SET PROBLEM:
Give back only the lines from the one that contains "Build this scene" through the one that contains "return eye + r * ((h - EYE) / r.y)", word for word and without images.

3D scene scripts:

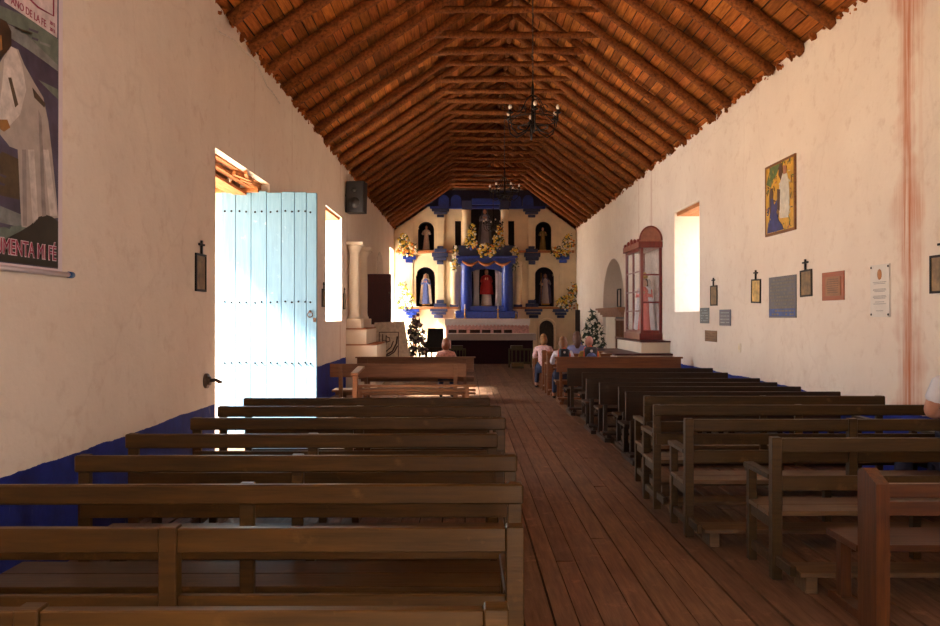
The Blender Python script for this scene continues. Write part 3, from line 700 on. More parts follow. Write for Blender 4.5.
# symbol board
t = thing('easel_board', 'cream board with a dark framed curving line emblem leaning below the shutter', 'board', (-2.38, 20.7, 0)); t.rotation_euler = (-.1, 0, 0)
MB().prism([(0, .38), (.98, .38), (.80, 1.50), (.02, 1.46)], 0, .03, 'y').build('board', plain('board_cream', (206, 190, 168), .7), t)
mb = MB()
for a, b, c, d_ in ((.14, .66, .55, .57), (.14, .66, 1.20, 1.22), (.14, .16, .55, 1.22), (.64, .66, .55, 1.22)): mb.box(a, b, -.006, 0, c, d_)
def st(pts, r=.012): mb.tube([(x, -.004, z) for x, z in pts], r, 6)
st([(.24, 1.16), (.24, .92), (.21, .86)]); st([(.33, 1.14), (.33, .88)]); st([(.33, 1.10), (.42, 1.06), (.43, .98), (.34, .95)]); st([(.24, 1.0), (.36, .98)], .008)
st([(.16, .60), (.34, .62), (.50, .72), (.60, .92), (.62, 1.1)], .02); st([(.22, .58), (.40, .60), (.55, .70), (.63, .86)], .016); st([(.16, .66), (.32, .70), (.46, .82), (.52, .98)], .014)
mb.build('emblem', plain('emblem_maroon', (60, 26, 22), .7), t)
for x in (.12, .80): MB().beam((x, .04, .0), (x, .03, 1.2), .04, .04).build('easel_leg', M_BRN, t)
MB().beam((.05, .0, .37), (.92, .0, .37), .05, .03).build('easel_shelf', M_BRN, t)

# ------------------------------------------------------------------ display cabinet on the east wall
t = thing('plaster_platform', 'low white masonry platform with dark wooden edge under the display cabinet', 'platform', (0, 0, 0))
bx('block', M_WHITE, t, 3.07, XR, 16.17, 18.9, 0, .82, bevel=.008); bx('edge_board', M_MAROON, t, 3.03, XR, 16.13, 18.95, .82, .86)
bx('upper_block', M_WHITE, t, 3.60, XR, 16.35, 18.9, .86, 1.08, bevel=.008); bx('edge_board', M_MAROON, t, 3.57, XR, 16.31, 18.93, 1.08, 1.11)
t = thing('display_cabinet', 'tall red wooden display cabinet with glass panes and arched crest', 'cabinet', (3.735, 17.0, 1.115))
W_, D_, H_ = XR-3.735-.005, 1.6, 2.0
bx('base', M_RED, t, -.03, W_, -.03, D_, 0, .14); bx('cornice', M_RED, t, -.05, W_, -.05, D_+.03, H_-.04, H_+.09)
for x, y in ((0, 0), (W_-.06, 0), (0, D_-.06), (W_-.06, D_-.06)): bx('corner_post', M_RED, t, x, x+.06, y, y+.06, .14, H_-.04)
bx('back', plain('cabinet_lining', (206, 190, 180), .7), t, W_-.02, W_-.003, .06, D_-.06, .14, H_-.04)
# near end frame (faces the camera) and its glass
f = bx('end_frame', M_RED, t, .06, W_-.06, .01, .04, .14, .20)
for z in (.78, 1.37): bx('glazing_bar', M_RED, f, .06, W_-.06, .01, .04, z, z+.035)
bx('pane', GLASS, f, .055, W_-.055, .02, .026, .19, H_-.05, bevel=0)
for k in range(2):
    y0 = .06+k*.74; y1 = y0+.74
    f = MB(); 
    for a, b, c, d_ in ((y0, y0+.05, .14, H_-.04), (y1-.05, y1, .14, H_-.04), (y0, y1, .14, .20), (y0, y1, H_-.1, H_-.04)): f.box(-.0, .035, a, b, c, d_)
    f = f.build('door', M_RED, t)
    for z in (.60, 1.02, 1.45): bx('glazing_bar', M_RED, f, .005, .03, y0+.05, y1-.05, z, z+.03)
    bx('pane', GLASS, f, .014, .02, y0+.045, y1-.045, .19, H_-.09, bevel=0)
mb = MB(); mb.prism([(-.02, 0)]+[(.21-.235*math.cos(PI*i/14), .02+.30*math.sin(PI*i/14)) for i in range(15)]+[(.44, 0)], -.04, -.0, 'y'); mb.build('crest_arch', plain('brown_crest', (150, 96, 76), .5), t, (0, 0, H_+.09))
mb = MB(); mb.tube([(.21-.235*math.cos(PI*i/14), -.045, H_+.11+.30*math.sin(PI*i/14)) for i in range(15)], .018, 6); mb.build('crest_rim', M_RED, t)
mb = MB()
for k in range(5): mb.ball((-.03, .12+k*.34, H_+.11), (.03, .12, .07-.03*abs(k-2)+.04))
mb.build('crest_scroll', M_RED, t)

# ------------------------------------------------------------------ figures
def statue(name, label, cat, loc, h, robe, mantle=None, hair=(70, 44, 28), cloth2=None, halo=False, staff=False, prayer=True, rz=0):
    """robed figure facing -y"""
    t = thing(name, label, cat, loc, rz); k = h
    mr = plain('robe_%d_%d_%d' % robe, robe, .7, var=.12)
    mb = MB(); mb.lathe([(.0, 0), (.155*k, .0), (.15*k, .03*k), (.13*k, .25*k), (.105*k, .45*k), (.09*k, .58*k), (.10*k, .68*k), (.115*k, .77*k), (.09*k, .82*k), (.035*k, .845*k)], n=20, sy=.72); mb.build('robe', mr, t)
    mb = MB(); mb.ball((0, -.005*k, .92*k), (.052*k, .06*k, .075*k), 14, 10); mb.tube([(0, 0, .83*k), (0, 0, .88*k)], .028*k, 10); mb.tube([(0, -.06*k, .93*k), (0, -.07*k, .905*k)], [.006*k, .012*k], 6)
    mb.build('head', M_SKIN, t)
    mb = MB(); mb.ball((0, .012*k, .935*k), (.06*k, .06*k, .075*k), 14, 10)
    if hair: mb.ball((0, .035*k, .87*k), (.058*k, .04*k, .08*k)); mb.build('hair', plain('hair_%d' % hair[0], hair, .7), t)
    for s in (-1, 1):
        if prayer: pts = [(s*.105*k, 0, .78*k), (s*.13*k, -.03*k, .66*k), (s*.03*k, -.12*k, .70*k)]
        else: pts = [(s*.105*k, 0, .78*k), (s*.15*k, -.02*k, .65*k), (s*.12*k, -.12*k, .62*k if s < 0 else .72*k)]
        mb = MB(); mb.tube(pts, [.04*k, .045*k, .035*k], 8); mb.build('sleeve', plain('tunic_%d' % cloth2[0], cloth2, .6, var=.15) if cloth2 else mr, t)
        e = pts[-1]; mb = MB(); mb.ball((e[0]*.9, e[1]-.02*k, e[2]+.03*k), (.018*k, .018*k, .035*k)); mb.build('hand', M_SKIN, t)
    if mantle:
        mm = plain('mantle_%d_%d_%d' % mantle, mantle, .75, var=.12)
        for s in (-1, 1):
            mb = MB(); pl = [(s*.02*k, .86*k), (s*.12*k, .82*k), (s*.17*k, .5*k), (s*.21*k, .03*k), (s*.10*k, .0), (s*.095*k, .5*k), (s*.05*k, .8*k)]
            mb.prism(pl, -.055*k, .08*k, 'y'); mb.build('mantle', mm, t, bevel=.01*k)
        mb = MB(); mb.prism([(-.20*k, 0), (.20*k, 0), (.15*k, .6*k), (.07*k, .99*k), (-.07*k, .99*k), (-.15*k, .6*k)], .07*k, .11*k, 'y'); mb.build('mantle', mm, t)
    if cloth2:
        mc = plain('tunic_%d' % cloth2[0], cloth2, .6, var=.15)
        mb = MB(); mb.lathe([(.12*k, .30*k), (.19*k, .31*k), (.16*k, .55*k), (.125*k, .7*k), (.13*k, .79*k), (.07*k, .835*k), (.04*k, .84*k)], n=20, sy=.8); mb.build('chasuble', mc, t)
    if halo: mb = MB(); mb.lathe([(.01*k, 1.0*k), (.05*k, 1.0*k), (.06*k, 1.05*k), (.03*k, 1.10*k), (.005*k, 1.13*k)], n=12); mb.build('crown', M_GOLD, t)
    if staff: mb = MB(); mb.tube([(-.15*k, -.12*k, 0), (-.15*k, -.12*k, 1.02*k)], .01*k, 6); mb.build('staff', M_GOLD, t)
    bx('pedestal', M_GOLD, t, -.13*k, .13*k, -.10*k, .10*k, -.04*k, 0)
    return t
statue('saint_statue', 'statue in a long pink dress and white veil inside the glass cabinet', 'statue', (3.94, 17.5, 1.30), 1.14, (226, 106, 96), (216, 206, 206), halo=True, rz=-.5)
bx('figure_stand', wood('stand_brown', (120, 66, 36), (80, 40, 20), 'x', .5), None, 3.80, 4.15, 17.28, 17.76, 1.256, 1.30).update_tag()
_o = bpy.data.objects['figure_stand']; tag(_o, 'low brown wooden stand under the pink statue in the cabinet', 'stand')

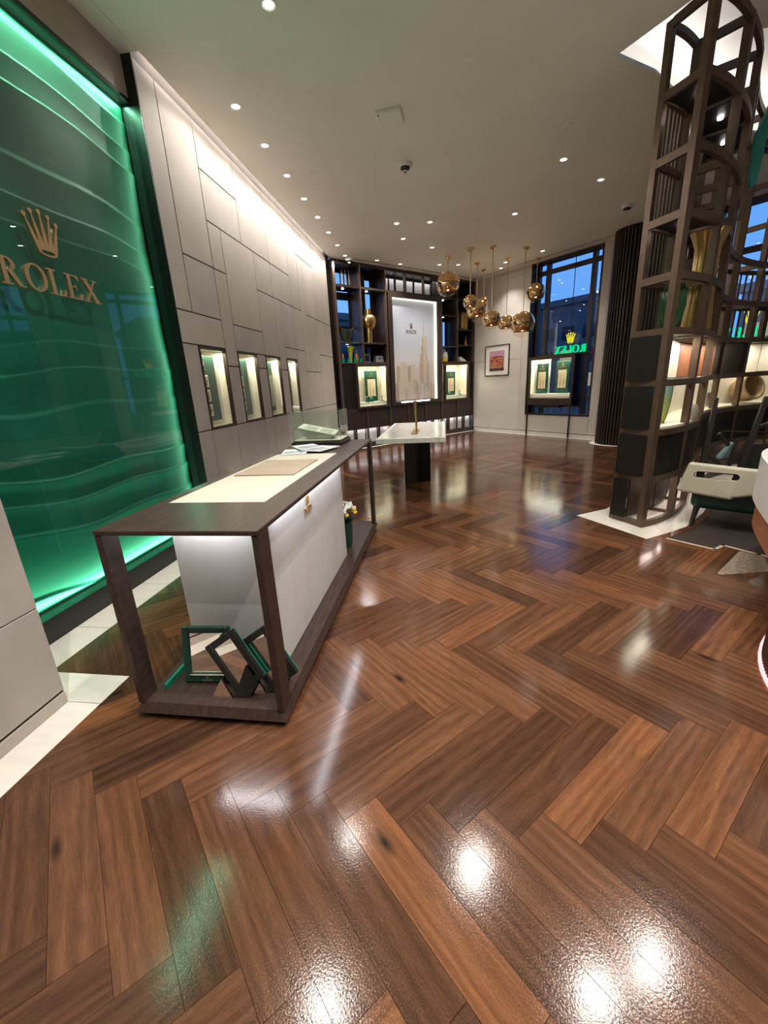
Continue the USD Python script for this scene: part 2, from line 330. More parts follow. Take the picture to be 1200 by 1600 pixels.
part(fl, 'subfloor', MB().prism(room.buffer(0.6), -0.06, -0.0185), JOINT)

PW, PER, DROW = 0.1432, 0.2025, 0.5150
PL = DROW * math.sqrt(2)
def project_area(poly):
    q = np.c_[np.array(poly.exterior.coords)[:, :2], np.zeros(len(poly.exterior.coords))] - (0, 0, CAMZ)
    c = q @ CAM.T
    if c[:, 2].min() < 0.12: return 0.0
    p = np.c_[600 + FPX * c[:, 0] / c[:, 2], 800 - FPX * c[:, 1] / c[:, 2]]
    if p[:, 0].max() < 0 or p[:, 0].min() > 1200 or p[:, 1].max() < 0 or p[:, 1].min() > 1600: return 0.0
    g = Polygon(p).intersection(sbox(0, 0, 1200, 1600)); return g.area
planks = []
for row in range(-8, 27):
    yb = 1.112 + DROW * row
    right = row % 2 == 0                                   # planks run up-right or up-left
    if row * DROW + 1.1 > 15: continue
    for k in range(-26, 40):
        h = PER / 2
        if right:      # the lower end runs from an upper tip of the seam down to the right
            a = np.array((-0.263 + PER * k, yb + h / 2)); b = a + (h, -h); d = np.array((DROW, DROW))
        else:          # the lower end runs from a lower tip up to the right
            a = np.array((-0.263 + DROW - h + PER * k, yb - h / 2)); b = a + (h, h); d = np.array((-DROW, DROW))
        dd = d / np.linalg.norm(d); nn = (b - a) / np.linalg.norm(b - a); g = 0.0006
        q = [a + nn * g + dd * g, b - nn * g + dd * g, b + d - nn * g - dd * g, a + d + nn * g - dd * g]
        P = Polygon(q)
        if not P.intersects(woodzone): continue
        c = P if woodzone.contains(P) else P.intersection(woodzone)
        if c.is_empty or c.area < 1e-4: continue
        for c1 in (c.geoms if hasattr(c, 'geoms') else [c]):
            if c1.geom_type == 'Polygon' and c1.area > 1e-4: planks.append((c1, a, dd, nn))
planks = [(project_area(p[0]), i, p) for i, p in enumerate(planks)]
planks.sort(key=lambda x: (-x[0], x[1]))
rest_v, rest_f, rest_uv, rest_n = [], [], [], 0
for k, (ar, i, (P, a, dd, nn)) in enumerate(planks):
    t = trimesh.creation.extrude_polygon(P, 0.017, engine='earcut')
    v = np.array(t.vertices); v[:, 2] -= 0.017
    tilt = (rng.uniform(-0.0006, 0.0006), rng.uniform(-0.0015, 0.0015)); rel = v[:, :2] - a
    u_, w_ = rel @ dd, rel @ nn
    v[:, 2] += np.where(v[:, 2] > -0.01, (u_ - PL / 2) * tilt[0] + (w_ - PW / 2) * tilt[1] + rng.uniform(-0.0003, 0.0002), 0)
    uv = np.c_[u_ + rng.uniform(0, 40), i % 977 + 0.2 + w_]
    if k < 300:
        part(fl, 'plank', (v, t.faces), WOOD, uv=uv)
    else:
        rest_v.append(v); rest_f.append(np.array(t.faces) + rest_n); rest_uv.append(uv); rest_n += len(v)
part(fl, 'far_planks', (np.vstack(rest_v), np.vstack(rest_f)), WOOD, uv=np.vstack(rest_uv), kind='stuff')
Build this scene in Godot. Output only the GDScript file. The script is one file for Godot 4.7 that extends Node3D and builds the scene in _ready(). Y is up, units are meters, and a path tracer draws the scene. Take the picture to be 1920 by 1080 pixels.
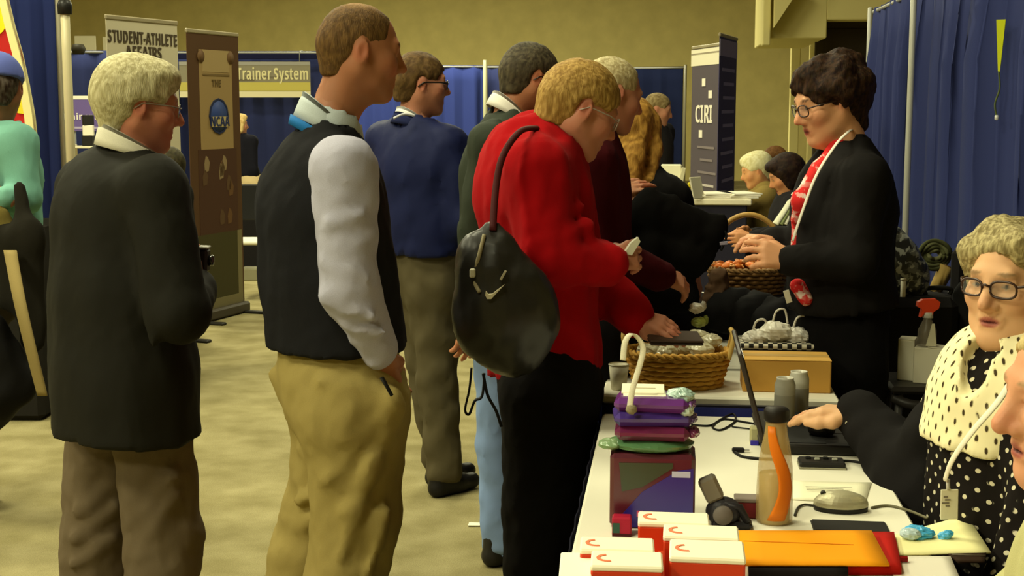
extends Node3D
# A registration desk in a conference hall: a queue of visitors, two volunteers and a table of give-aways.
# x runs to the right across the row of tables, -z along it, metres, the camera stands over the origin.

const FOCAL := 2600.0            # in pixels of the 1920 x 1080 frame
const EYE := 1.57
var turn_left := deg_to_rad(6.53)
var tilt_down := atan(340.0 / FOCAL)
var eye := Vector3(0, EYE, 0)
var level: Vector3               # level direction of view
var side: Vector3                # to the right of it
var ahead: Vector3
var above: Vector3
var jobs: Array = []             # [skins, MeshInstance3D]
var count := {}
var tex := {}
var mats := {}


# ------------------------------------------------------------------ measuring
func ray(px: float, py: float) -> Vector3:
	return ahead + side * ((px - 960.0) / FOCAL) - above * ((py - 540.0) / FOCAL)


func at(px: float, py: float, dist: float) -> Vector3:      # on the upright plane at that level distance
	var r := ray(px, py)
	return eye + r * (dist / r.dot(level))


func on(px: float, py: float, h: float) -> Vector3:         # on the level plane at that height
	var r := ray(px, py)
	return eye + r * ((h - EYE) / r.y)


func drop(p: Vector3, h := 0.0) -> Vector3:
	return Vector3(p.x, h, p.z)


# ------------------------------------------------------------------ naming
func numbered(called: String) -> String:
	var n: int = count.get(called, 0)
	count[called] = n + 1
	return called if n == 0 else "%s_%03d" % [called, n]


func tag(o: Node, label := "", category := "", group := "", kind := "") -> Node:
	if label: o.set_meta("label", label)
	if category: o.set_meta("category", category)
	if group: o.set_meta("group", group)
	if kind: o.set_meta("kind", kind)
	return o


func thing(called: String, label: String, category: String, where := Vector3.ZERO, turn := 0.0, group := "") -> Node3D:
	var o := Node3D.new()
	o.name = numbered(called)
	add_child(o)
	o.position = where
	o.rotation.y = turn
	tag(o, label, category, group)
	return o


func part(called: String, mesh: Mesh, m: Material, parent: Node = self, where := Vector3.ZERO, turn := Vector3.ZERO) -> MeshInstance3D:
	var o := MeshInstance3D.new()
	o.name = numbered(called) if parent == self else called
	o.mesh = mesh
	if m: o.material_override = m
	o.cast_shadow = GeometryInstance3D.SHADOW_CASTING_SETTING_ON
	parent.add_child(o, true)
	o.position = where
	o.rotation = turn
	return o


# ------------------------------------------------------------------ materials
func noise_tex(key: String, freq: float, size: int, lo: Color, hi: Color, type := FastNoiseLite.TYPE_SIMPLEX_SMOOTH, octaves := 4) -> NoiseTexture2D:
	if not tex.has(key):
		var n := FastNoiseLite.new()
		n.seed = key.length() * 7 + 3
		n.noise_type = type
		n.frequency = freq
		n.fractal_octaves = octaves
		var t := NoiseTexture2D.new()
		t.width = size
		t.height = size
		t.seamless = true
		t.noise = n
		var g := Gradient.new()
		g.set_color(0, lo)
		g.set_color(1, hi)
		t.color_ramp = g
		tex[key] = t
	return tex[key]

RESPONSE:
Build this scene in Godot. Output only the GDScript file. The script is one file for Godot 4.7 that extends Node3D and builds the scene in _ready(). Y is up, units are meters, and a path tracer draws the scene. Take the picture to be 1920 by 1080 pixels.
extends Node3D
# A registration desk in a conference hall: a queue of visitors, two volunteers and a table of give-aways.
# x runs to the right across the row of tables, -z along it, metres, the camera stands over the origin.

const FOCAL := 2600.0            # in pixels of the 1920 x 1080 frame
const EYE := 1.57
var turn_left := deg_to_rad(6.53)
var tilt_down := atan(340.0 / FOCAL)
var eye := Vector3(0, EYE, 0)
var level: Vector3               # level direction of view
var side: Vector3                # to the right of it
var ahead: Vector3
var above: Vector3
var jobs: Array = []             # [skins, MeshInstance3D]
var count := {}
var tex := {}
var mats := {}


# ------------------------------------------------------------------ measuring
func ray(px: float, py: float) -> Vector3:
	return ahead + side * ((px - 960.0) / FOCAL) - above * ((py - 540.0) / FOCAL)


func at(px: float, py: float, dist: float) -> Vector3:      # on the upright plane at that level distance
	var r := ray(px, py)
	return eye + r * (dist / r.dot(level))


func on(px: float, py: float, h: float) -> Vector3:         # on the level plane at that height
	var r := ray(px, py)
	return eye + r * ((h - EYE) / r.y)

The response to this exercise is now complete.